Les œuvres que le protestantisme entretient à Paris sont nombreuses : il n’est point difficile de constater que plusieurs ne sont que de propagande et visent à provoquer des conversions. Celles-là échappent nécessairement à notre étude et nous n’avons rien à en dire ; mais j’en compte une soixantaine qui sont d’assistance et de charité ; sans pouvoir rivaliser avec les œuvres catholiques, dont l’ampleur est extraordinaire, elles sont adjuvantes, bien dirigées et considérables, eu égard à la quantité restreinte d’individus auxquels elles s’adressent. Elles embrassent toutes les formes de la faiblesse et de la misère ; elles vont de l’enfance à la vieillesse, du criminel à l’impotent, de l’éducation morale à l’enseignement professionnel, et constituent, en quelque sorte, un cercle où toutes les défaillances de la même communion peuvent se réfugier et s’appuyer. On comprendra que je ne puis étudier successivement chacune de ces œuvres en détail ; ce serait une redite perpétuelle dont la monotonie fatiguerait le lecteur. J’en ai choisi quelques-unes dont l’action se manifeste sur l’enfant, sur l’adulte, sur le vieillard, et suit pas à pas la vie humaine dans ses phases principales.
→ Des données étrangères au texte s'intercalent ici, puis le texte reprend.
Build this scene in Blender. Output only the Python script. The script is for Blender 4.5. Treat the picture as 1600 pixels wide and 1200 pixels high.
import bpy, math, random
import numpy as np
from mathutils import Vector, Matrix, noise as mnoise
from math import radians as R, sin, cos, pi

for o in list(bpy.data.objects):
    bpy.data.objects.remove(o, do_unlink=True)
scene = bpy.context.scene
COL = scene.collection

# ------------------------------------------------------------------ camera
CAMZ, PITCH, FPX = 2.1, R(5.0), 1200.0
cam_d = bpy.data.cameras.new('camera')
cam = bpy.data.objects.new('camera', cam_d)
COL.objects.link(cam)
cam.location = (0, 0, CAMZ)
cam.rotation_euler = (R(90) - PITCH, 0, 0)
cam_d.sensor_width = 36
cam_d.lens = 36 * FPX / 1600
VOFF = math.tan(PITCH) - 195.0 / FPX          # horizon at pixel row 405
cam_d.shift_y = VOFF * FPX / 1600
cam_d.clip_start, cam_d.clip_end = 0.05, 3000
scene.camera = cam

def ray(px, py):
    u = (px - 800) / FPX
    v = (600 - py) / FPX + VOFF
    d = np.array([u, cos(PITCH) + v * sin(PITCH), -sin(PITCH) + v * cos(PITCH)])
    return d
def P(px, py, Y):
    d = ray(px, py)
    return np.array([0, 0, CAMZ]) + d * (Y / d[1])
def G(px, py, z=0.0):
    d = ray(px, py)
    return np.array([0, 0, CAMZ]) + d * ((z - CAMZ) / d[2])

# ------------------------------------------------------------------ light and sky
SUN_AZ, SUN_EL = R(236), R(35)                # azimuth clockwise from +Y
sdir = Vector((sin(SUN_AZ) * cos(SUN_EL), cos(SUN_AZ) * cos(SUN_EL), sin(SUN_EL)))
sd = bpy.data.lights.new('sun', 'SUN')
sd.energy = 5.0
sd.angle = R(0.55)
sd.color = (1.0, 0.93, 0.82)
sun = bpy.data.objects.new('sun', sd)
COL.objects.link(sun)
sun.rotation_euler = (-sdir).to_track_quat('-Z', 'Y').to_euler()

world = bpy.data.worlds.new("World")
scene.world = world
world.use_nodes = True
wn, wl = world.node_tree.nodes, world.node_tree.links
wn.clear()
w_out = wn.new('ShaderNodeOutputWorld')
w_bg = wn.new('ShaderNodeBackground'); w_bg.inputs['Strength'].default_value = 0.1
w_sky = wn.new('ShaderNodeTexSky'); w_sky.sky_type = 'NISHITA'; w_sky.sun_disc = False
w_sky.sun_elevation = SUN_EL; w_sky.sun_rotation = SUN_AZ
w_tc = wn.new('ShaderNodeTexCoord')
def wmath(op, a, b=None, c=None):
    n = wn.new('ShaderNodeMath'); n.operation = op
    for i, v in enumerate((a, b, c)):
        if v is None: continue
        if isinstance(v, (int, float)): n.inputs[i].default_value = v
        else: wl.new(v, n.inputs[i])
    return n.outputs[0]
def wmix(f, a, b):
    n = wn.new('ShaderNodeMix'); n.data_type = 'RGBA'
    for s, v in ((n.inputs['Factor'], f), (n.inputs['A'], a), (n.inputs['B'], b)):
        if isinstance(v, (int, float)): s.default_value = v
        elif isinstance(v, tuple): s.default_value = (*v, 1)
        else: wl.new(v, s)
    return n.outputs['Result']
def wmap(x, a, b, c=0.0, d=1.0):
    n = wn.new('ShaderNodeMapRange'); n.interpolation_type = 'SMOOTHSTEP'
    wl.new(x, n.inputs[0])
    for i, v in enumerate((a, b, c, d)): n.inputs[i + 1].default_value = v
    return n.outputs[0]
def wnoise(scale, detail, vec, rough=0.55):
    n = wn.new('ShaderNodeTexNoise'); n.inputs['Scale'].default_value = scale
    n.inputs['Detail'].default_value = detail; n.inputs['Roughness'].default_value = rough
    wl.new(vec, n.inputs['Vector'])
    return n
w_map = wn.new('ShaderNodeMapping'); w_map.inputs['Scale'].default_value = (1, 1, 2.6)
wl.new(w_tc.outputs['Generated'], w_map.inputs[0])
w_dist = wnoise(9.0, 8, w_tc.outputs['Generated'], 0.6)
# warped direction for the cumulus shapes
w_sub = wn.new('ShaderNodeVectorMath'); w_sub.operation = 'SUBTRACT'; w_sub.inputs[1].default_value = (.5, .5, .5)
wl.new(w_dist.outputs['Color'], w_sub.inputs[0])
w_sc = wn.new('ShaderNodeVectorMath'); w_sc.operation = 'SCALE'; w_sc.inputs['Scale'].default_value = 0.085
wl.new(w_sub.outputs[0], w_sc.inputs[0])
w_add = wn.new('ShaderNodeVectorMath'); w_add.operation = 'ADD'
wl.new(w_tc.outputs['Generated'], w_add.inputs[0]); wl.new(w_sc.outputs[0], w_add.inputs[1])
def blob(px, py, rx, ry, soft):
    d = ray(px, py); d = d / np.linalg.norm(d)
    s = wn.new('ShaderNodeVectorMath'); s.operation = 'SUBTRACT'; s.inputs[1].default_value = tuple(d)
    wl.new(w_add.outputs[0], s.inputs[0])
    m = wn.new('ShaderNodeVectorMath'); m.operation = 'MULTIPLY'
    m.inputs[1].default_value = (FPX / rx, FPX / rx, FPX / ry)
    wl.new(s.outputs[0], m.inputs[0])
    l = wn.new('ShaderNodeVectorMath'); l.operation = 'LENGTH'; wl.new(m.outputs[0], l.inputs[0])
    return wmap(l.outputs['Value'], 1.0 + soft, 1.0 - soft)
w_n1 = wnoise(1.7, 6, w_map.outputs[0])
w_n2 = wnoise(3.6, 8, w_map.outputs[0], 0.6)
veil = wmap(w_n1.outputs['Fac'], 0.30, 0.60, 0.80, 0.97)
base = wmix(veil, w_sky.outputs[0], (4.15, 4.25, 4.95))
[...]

Elles s’engrènent pour ainsi dire l’une dans l’autre et font acte de charité en faveur d’êtres

  1. On peut indiquer les églises reformées : luthérienne, indépendante, méthodiste, baptiste, réformée indépendante, réformée libérale, darbyste, méthodiste calviniste, anglaise (anglicane et méthodiste), américaine, allemande (réformée), flamande.